The aim of the book is to challenge the prevailing Israeli narrative of the period, which paints Israel as a nation besieged by warmongering Arab states, fearing for its very existence, and consistently willing to trade land for its avowed ultimate goal of peace. The Israeli explanation for its failure to secure peace has always been ‘Arab intransigence’ and that, although it actively sought to exchange land for peace, there was no-one to talk to on the Arab side.

What emerges from Raz’s extensive examination of the primary documents, however, is a rather different story: while many Arab nations did refuse to discuss peace terms with Israel, Raz finds that the two claimants to the West Bank and Arab Jerusalem – the Palestinian leadership and King Hussein of Jordan – “were ready and eager to resolve the conflict with Israel directly”. Rather than agreeing to discuss the plans put forward for peace by their adversaries, Raz finds that, instead, Israel adopted a policy of procrastination, the main explanation for which, according to the author, was to mislead the American’s into thinking they desired peace and therein retain US support and funding.

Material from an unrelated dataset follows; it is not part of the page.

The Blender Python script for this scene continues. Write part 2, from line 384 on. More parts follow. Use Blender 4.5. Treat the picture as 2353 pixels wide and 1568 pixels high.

Far from being a peace-seeking but spurned nation, then, Raz discovers a very different Israel: one that, when faced with a choice, decided in favour of securing land over peace, while carefully shielding itself against incurring the moral wrath of the international community, and particularly that of its sponsor and protector. In order to achieve these aims, Israel adopted what Raz describes as a “deliberate policy of deception”, involving maintaining the appearance of seeking peace with the Arabs while covertly manoeuvring to consolidate its territorial gains.

The title of the book, “The Bride and the Dowry”, at first seems an unusual choice but actually makes quite a fitting epithet as it is a reference to the revealing metaphor used by the then Prime Minister, Levi Eshkol to explain the fundamental aims of Israeli in the aftermath of the war. In his mind, Israel had, during the course of the six day war, come into possession of both a bounteous dowry, the territories it conquered. Unfortunately, this dowry was followed by a bride they “did not want”, namely the Arab population. For Israel, this bride constituted a severe demographic threat to Israel’s vision of a Jewish democracy extending from the Mediterranean to the River Jordan and would need to be repudiated but preferably, if it could be managed, with Israel being permitted to keep the dowry.

Israel’s aim in the subsequent period therefore was to retain its territorial conquests of the West Bank and Jerusalem while encouraging the removal of the Arab inhabitants. According to Raz they took substantial steps to ensure this, including providing free one-way transport across the Jordan River and touring the land with loudspeakers warning the Arabs of the possibility of violence if they stayed. Again, Israel seems to have conducted this policy under a cover of darkness while all the time maintaining to the international community that its plans were to eventually return the lands to the Palestinian inhabitants, as well as making staple assurances that those who were leaving were doing so voluntarily (and temporarily).

Overall, the book is timely and important contribution to our understanding of the Israeli-Arab conflict, and offers a compelling reassessment of Israel’s part in the failure to establish a durable peace in the region – an unhappy legacy that remains with us today. It also offers a welcome contribution to the debate over reasons for America’s special relationship with Israel, which many would argue no longer serves its best interests (and perhaps even perpetuates conflict in the Middle East). His central thesis – that Israel sought to keep the dowry and repudiate the bride and was able to do so by following a deliberate policy of deceiving the US and the international community – constitutes a serious challenge to the Israeli narrative, and one that casts serious doubt over the proclaimed legitimacy of its continued occupation of the West Bank.